* begin Given data *
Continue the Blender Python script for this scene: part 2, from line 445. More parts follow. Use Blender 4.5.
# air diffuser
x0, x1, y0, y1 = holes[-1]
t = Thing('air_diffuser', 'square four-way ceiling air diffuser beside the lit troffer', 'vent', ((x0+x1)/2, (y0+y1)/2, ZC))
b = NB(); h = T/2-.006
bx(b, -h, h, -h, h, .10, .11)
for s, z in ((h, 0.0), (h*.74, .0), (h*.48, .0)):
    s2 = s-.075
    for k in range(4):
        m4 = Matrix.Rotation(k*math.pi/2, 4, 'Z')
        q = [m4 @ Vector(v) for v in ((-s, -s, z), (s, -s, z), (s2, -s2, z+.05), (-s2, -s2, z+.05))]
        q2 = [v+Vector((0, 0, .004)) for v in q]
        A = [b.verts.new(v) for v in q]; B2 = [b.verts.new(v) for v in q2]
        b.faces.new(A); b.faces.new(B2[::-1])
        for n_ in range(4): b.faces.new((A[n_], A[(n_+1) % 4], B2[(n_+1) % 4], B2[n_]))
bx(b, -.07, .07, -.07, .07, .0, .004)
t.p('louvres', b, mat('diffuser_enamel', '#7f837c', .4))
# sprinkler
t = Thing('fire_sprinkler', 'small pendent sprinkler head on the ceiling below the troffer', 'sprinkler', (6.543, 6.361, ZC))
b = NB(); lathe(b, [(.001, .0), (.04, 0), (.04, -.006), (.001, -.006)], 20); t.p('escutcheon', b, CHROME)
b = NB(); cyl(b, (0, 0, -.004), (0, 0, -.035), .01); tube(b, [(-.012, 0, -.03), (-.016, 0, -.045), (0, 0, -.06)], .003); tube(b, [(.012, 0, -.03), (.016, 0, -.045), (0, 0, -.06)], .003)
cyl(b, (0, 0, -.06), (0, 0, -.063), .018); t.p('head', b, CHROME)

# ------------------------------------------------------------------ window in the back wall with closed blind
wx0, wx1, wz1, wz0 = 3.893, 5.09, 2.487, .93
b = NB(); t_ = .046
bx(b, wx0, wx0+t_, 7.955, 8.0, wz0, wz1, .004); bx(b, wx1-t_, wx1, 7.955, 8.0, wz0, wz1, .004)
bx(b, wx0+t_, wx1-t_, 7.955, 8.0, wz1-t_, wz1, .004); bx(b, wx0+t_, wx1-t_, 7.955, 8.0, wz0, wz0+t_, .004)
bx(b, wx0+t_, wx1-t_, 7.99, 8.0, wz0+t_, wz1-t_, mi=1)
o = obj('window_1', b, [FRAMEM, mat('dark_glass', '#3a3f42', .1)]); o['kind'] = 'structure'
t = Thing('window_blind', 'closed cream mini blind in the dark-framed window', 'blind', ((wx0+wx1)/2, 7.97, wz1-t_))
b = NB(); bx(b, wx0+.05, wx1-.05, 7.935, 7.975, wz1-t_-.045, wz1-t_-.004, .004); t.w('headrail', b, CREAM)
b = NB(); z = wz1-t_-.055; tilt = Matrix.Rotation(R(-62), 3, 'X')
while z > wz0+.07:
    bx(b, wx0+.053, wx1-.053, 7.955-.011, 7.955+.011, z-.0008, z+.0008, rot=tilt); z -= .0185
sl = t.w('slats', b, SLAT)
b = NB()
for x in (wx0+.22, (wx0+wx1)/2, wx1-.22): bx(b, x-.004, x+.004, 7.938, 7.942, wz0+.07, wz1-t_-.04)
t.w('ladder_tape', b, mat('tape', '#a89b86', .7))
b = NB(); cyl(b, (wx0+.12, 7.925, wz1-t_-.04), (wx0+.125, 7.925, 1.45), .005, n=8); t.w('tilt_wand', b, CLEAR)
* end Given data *
§ Exercise objective
Copy out the whole listing exactly; please set it all down.

§ Expected output
Continue the Blender Python script for this scene: part 2, from line 445. More parts follow. Use Blender 4.5.
# air diffuser
x0, x1, y0, y1 = holes[-1]
t = Thing('air_diffuser', 'square four-way ceiling air diffuser beside the lit troffer', 'vent', ((x0+x1)/2, (y0+y1)/2, ZC))
b = NB(); h = T/2-.006
bx(b, -h, h, -h, h, .10, .11)
for s, z in ((h, 0.0), (h*.74, .0), (h*.48, .0)):
    s2 = s-.075
    for k in range(4):
        m4 = Matrix.Rotation(k*math.pi/2, 4, 'Z')
        q = [m4 @ Vector(v) for v in ((-s, -s, z), (s, -s, z), (s2, -s2, z+.05), (-s2, -s2, z+.05))]
        q2 = [v+Vector((0, 0, .004)) for v in q]
        A = [b.verts.new(v) for v in q]; B2 = [b.verts.new(v) for v in q2]
        b.faces.new(A); b.faces.new(B2[::-1])
        for n_ in range(4): b.faces.new((A[n_], A[(n_+1) % 4], B2[(n_+1) % 4], B2[n_]))
bx(b, -.07, .07, -.07, .07, .0, .004)
t.p('louvres', b, mat('diffuser_enamel', '#7f837c', .4))
# sprinkler
t = Thing('fire_sprinkler', 'small pendent sprinkler head on the ceiling below the troffer', 'sprinkler', (6.543, 6.361, ZC))
b = NB(); lathe(b, [(.001, .0), (.04, 0), (.04, -.006), (.001, -.006)], 20); t.p('escutcheon', b, CHROME)
b = NB(); cyl(b, (0, 0, -.004), (0, 0, -.035), .01); tube(b, [(-.012, 0, -.03), (-.016, 0, -.045), (0, 0, -.06)], .003); tube(b, [(.012, 0, -.03), (.016, 0, -.045), (0, 0, -.06)], .003)
cyl(b, (0, 0, -.06), (0, 0, -.063), .018); t.p('head', b, CHROME)

# ------------------------------------------------------------------ window in the back wall with closed blind
wx0, wx1, wz1, wz0 = 3.893, 5.09, 2.487, .93
b = NB(); t_ = .046
bx(b, wx0, wx0+t_, 7.955, 8.0, wz0, wz1, .004); bx(b, wx1-t_, wx1, 7.955, 8.0, wz0, wz1, .004)
bx(b, wx0+t_, wx1-t_, 7.955, 8.0, wz1-t_, wz1, .004); bx(b, wx0+t_, wx1-t_, 7.955, 8.0, wz0, wz0+t_, .004)
bx(b, wx0+t_, wx1-t_, 7.99, 8.0, wz0+t_, wz1-t_, mi=1)
o = obj('window_1', b, [FRAMEM, mat('dark_glass', '#3a3f42', .1)]); o['kind'] = 'structure'
t = Thing('window_blind', 'closed cream mini blind in the dark-framed window', 'blind', ((wx0+wx1)/2, 7.97, wz1-t_))
b = NB(); bx(b, wx0+.05, wx1-.05, 7.935, 7.975, wz1-t_-.045, wz1-t_-.004, .004); t.w('headrail', b, CREAM)
b = NB(); z = wz1-t_-.055; tilt = Matrix.Rotation(R(-62), 3, 'X')
while z > wz0+.07:
    bx(b, wx0+.053, wx1-.053, 7.955-.011, 7.955+.011, z-.0008, z+.0008, rot=tilt); z -= .0185
sl = t.w('slats', b, SLAT)
b = NB()
for x in (wx0+.22, (wx0+wx1)/2, wx1-.22): bx(b, x-.004, x+.004, 7.938, 7.942, wz0+.07, wz1-t_-.04)
t.w('ladder_tape', b, mat('tape', '#a89b86', .7))
b = NB(); cyl(b, (wx0+.12, 7.925, wz1-t_-.04), (wx0+.125, 7.925, 1.45), .005, n=8); t.w('tilt_wand', b, CLEAR)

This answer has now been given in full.